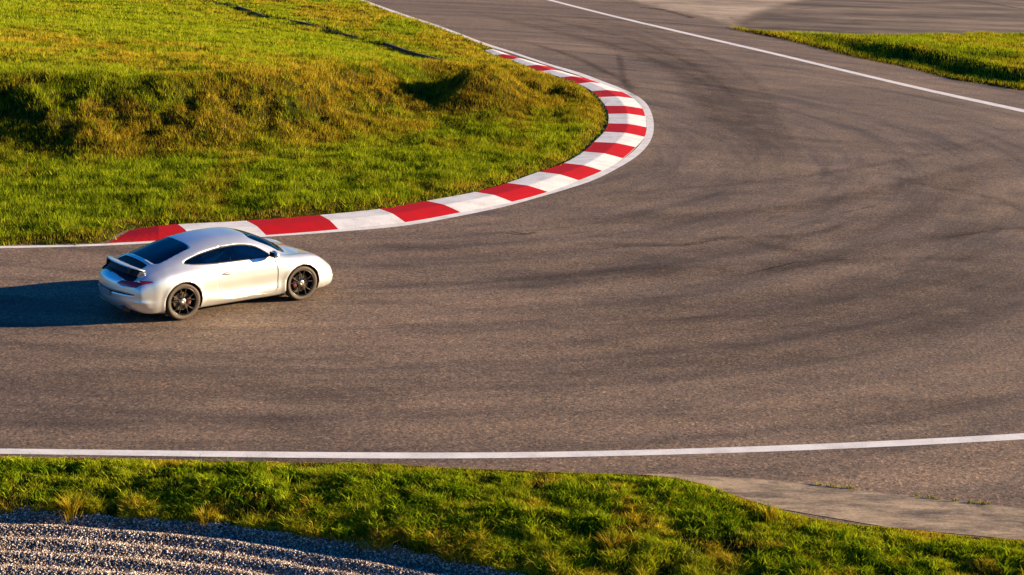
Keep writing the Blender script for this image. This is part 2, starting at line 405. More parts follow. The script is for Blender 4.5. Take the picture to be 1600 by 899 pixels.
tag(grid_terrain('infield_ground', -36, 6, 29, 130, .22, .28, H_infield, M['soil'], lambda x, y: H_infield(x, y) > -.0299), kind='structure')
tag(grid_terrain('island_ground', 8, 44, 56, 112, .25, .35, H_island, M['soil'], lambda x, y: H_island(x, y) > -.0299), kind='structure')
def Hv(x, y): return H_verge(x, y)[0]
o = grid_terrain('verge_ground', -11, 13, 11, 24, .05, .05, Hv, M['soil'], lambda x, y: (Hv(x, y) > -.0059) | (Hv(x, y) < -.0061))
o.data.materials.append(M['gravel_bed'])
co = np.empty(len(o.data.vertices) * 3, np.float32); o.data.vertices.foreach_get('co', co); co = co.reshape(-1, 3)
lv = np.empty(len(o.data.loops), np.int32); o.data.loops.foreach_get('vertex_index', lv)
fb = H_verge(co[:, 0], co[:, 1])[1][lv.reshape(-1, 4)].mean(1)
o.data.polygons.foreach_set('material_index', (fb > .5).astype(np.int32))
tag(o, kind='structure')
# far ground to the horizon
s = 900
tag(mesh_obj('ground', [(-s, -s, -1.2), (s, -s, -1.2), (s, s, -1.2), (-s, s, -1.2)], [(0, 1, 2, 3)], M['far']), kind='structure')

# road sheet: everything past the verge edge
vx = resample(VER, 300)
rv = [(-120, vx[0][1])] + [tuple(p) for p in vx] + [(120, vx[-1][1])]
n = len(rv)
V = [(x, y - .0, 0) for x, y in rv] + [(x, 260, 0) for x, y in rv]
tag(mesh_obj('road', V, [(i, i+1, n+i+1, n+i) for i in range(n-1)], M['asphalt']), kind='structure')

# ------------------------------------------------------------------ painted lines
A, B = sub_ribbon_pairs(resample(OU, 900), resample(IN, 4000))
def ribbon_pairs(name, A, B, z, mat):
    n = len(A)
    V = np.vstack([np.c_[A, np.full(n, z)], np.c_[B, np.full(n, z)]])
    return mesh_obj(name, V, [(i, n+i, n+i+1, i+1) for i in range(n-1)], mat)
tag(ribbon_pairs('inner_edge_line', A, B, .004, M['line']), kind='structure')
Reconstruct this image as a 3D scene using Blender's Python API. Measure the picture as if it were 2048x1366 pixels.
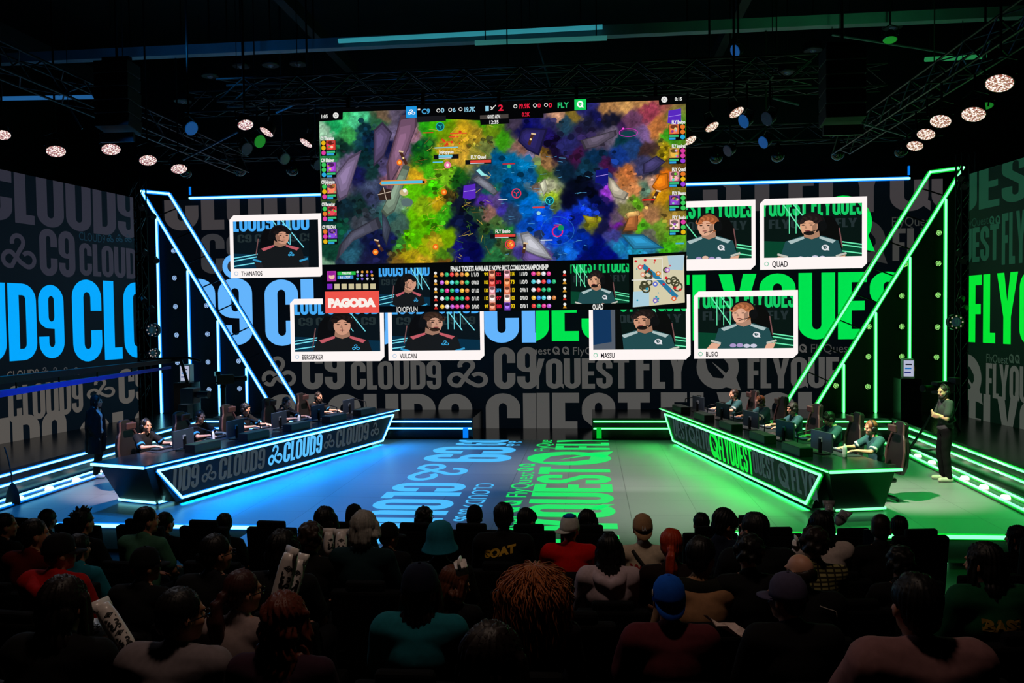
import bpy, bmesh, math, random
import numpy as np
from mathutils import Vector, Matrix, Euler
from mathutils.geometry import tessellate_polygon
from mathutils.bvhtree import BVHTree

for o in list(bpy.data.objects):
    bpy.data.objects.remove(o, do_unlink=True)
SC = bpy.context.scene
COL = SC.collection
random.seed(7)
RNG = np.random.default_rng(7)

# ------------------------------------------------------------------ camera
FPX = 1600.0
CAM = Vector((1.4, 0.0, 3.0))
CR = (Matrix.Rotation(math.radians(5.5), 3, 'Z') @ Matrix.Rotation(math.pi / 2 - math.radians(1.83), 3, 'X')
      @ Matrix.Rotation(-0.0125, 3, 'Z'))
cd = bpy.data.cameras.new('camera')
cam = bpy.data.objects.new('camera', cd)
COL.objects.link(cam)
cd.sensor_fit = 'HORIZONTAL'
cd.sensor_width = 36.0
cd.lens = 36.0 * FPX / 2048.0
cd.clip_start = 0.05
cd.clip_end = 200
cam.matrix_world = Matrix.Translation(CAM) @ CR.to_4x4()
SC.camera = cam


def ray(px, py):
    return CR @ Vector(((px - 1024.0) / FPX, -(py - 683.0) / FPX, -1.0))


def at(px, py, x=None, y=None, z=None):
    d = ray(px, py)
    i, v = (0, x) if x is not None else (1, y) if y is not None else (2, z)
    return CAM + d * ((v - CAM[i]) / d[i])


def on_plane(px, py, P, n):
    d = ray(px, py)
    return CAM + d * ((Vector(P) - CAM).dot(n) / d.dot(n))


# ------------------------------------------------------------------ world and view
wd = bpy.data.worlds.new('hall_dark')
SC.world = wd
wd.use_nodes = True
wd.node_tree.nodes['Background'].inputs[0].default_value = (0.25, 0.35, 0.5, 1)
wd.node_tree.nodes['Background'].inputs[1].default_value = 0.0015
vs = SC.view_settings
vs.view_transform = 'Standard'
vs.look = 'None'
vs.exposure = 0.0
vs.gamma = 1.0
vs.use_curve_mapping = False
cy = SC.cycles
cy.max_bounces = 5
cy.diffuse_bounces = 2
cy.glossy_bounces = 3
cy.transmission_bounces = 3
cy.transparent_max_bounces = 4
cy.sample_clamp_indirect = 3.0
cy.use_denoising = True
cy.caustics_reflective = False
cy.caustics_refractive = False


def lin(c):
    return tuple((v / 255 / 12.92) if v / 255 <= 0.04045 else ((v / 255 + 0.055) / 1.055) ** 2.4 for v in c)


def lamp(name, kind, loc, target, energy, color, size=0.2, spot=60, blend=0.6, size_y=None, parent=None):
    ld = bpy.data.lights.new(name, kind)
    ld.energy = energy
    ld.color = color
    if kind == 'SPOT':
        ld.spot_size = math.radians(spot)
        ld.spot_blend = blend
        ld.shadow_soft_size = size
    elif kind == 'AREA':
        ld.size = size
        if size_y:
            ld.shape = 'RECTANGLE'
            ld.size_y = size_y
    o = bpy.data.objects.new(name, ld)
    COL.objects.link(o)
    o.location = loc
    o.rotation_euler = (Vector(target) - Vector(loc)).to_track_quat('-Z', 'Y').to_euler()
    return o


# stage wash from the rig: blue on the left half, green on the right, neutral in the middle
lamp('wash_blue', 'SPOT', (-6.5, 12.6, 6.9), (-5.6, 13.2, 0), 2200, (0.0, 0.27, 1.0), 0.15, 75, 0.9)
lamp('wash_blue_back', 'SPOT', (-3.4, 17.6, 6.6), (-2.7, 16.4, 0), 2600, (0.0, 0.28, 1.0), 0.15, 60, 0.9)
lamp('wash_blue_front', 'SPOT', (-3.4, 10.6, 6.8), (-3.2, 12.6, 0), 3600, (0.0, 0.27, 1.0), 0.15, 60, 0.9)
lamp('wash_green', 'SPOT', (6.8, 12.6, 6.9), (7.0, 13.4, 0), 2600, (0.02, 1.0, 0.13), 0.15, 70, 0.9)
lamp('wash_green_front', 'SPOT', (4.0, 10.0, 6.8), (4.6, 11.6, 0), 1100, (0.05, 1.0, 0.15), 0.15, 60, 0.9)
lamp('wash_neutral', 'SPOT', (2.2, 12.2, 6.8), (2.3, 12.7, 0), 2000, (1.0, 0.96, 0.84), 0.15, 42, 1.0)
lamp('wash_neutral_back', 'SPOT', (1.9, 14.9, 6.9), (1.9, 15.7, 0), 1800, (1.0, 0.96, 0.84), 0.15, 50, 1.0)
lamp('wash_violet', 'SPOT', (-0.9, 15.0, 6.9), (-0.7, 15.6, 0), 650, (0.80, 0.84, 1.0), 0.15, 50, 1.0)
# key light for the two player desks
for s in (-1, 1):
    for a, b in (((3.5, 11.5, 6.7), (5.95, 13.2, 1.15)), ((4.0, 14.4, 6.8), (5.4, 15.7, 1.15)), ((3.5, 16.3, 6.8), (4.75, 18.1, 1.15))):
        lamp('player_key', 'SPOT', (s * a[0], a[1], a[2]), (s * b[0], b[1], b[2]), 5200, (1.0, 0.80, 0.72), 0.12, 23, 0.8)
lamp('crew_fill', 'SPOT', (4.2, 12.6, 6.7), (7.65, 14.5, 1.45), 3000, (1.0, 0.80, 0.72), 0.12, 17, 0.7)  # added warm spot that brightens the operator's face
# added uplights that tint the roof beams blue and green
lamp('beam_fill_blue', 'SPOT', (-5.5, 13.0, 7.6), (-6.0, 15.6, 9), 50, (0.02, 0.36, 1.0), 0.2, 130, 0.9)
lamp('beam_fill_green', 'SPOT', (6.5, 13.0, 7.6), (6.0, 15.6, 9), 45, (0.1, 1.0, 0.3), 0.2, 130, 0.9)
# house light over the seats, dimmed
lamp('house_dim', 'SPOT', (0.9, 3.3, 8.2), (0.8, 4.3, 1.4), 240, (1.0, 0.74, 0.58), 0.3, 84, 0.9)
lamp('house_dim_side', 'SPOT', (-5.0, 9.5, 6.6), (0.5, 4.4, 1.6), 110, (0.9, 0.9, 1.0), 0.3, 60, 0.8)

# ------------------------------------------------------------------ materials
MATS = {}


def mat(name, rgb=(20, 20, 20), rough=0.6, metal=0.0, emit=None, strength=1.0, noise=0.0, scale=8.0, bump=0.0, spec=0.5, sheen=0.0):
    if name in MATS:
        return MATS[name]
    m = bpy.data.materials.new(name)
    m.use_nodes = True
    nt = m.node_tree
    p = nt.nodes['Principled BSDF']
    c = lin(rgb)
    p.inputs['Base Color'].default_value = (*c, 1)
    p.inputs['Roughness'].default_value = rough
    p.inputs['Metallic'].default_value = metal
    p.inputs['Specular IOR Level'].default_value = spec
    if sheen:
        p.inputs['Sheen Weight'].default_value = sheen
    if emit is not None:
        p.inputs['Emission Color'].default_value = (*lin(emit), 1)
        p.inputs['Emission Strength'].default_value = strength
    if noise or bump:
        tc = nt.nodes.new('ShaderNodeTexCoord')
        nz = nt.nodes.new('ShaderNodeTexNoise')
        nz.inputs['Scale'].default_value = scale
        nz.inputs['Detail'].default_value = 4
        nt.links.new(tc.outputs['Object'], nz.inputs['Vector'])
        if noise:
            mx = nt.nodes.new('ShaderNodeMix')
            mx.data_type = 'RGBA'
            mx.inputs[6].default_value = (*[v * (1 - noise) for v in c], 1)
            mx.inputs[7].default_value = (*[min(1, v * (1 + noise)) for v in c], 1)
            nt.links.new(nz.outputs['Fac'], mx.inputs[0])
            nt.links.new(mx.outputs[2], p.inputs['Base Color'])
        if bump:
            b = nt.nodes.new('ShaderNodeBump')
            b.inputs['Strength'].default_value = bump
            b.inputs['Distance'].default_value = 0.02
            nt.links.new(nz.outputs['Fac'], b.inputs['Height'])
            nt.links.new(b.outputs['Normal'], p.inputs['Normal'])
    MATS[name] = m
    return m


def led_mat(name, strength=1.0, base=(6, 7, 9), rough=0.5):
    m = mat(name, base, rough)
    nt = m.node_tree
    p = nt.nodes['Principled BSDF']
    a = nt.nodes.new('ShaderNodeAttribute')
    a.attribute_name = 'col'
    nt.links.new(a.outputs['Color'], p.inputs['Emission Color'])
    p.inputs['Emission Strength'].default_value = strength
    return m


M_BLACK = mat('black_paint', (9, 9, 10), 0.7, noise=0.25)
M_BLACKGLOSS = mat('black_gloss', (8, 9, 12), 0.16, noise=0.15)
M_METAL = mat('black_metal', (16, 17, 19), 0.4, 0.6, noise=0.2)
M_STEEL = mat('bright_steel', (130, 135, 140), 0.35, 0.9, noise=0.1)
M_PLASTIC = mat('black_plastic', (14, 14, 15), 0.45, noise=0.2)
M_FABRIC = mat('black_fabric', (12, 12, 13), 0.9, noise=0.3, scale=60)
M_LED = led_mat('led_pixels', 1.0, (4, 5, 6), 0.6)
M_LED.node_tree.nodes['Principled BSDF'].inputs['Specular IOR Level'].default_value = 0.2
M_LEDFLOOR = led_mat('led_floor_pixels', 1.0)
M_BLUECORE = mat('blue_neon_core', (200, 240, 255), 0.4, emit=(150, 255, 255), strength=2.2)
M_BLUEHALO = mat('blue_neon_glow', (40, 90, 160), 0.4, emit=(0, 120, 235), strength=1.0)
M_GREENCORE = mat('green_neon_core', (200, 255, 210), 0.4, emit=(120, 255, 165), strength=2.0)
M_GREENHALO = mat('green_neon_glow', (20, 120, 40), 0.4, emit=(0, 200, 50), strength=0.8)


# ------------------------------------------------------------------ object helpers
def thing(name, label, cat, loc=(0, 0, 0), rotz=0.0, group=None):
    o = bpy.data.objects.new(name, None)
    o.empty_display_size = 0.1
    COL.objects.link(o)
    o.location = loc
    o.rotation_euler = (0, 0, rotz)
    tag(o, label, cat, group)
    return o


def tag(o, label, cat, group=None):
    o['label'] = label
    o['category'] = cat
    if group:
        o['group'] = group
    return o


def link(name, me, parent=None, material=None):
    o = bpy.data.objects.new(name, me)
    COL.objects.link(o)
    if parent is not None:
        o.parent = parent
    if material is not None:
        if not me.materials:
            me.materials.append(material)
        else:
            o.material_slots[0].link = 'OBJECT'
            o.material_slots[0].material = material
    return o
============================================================
**WHAT YOU SHOULD DO**. Exactly the lines starting at the line containing "Reconstruct this image" and ending at the line containing "RNG = np.random.default_rng(7)" should be transcribed, both included; omit the pictures.

**RESULT FOR THIS TASK**.
Reconstruct this image as a 3D scene using Blender's Python API. Measure the picture as if it were 2048x1366 pixels.
import bpy, bmesh, math, random
import numpy as np
from mathutils import Vector, Matrix, Euler
from mathutils.geometry import tessellate_polygon
from mathutils.bvhtree import BVHTree

for o in list(bpy.data.objects):
    bpy.data.objects.remove(o, do_unlink=True)
SC = bpy.context.scene
COL = SC.collection
random.seed(7)
RNG = np.random.default_rng(7)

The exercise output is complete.